Of course, this is just the paranoid, delusional fantasies of a crackpot academic. Just watch them and see for yourself!

1 comment:

  1. Hello Dr. Munthe from the state of Tennessee in the United States of America!

    I have only recently begun reading and studying the phenomena surrounding the European Zone's (aka. "Eurozone") policy of austerity, an economic plan which may well be implemented here according to the recent budgets that have been submitted by both President Barack Obama and the chairman of the House of Representatives Finance Committee, Rep. Paul Ryan (R-Wisconsin. As a conservative-libertarian, I have also been reading materials online from the Ludwig von Mises Institute, with the first article I caught being from Philipp Bagus. He postulates the premise behind the failures of austerity in the Eurozone was not because of it being a faulty economic policy, but because the governments within the cooperative never really implemented it to begin with! Through graphs and data, he lists that if austerity is properly implemented, there would literally be no government deficit, and, in fact, would result quite often in a budget surplus due to the steep slashing of government funding to the point where the amount of taxes collected from the public is greater than what it spends. From the data he listed in both series of about three bar graphs as well as statistical figures, not one single nation-state within the Eurozone endeavored in balancing a budget, much less in creating a surplus; rather, they engaged in yet-further deficit spending, though maybe by a lesser total than they had before.

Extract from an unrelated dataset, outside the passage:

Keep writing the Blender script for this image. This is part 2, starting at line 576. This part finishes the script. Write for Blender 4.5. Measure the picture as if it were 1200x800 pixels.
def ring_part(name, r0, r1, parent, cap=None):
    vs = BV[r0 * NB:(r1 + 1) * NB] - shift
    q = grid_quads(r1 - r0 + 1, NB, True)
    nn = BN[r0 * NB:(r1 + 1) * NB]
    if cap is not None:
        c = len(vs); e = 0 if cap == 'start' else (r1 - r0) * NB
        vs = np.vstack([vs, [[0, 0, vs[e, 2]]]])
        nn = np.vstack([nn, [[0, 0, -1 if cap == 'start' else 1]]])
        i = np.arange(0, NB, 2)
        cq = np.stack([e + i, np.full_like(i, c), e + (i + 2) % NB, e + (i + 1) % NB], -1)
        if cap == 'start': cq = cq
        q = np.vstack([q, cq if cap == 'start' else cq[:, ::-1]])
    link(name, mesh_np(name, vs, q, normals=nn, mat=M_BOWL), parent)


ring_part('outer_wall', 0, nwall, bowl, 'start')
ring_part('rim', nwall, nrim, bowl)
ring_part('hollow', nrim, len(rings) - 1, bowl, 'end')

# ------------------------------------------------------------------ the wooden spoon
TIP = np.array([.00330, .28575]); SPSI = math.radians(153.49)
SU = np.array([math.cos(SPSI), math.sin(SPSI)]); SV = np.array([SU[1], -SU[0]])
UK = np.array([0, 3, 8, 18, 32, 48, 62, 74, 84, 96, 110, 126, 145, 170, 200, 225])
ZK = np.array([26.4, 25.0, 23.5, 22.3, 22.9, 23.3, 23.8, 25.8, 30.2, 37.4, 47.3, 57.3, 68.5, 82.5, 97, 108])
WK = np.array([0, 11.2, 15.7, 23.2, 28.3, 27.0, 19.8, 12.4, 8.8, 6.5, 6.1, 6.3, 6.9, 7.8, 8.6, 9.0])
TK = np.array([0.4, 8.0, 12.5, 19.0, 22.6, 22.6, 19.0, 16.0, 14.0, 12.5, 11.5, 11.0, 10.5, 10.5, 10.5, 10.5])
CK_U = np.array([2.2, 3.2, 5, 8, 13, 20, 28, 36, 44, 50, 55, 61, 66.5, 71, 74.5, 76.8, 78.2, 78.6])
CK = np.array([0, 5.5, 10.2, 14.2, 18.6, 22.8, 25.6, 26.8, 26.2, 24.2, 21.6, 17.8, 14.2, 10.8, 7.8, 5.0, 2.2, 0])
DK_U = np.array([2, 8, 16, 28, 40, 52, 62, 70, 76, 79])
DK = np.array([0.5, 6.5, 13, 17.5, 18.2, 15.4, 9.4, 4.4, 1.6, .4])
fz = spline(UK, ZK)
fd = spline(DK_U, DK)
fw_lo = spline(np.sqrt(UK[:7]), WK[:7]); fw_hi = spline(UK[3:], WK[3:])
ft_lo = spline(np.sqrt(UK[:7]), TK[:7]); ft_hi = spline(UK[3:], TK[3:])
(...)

    There are several traits consistent with socialism and the politicians who not only subscribe to its principles, but attempt to implement them as public policy. Perhaps the most important trait which fascinates me and the vast majority of others who think as I do is this (and I am sure socialists probably state the very same thing pertaining to us conservative-libertarians with regards to it being a rather broad generalization): You cannot teach a people who have been made dependent upon the government's soup ladle, its public welfare and socialist policies, "new tricks," i.e. -- a leopard never sheds its spots. The governments of Europe are predominantly socialist, which you know to be true as I would imagine the Swedish government is such. If those governments were to suddenly dissolve the welfare state and the practice of socialism as they have for decades known it to have existed, their societies would collapse beneath the weight of its own systematic failures for the lack of ability to be self-reliant on account of the lack of the people's own wits!

    Such political behaviors -- the phenomena behind the welfare state and socialist politics -- have toppled governments just within the past generation in Europe, albeit those political infrastructures were far more severe. If the Eurozone wishes to make austerity work and work properly, it needs to look at Germany, Iceland, and Latvia, where the practice is succeeding. Having extreme-double digit unemployment while in the meantime direct taxation continues to spiral out of control is no way to keep people working nor creating wealth or opportunity for advancement financially or socially. It will be up to nations like Greece, the nation struggling most with austerity along with Spain, to remedy the situation, whether it chooses to continue with austerity, or go the route for which the new French Socialist government under Francois Hollande is opting by ending the practice altogether.